The mechanisms of thick layer transboundary anchorage and hierarchical continuous anchorage were demonstrated. On this basis, a differentiated two-stage continuous support technology is proposed for the roadway support in a unidirectional fault structure. To be specific, this technology can be expressed as “first-stage grouting anchor cable/ordinary anchor cable; second-stage high strength anchor cable”. The first-stage grouting can improve the mechanical properties of fractured rock mass in the fault; the second-stage coordinated anchorage can enhance the deformation resistance of the surrounding rock and its long-term stability;

(3)

The importance of the wedge anchoring of the bottom corner anchor cable under the influence of the fault structure was analyzed. When the bottom corner anchor cable is constructed 45° horizontally downward and modified by grouting, a high-quality wedge anchoring structure can be formed in the broken surrounding rock, which greatly improves the stress condition of the surrounding rock.
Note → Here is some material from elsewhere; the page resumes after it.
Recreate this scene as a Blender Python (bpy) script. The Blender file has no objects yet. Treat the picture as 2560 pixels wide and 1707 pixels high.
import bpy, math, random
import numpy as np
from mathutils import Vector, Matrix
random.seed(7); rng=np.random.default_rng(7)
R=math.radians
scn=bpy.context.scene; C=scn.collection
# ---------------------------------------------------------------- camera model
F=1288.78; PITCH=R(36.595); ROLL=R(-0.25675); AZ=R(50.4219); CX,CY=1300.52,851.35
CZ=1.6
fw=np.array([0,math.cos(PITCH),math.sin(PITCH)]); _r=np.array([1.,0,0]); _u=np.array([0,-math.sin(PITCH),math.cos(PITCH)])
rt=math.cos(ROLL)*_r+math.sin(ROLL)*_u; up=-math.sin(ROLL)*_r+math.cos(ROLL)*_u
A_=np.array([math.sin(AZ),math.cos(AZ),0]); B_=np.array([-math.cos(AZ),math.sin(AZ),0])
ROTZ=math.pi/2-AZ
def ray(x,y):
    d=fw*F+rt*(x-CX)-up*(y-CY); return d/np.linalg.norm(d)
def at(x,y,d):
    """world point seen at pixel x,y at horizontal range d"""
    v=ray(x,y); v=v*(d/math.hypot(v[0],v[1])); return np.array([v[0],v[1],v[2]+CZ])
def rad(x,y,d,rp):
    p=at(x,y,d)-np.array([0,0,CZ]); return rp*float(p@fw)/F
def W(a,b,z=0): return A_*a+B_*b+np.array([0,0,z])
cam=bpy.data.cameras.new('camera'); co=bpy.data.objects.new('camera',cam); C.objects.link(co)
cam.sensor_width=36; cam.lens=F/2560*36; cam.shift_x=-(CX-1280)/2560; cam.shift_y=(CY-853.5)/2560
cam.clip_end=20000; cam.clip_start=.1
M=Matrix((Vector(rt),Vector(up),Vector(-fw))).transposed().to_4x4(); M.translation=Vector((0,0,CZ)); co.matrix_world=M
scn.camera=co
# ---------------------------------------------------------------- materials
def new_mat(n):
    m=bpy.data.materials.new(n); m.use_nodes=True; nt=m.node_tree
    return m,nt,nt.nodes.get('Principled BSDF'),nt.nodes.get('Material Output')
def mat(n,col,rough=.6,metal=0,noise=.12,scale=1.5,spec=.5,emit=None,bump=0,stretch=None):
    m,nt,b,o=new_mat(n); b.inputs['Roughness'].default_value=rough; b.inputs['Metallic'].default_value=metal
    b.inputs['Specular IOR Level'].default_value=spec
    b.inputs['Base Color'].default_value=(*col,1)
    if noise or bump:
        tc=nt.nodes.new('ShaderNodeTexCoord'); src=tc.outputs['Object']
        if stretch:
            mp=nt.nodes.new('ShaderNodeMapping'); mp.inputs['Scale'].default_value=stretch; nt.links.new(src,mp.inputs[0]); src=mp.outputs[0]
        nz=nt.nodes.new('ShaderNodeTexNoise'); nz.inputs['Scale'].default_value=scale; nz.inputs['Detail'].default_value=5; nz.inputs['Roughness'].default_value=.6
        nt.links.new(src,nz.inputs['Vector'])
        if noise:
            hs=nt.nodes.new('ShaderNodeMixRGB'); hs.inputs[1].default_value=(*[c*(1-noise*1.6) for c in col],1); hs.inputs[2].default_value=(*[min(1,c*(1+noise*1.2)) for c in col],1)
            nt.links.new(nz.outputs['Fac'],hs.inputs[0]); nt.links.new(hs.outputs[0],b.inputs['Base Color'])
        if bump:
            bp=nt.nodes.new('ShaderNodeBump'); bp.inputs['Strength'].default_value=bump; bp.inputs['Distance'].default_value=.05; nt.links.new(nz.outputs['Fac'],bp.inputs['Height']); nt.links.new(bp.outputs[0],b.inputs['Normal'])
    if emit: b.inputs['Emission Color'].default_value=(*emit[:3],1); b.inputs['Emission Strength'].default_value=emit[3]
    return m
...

The deformation characteristics of the roadway surrounding rock under 36°, 48° and 60° fault dip angles were discussed, and it is concluded that the differential two-stage continuous support technology can adapt to the maintenance and control of the roadway surrounding rock under different fault dip angles;

(4)

The field tests show that compared with the original scheme, the new scheme significantly reduces the deformation of the surrounding rock in the roof and two sides by 68.47% and 35.4%, respectively. According to the peephole results, under the new support condition, the maximum roof crack depth is reduced from 7.5 m to 3.5 m, and the number of cracks is also reduced by 76.6%. The integrity of the roadway surrounding rock in the fault area is significantly improved. This study provides an important reference for the safety maintenance and control of similar roadway engineering.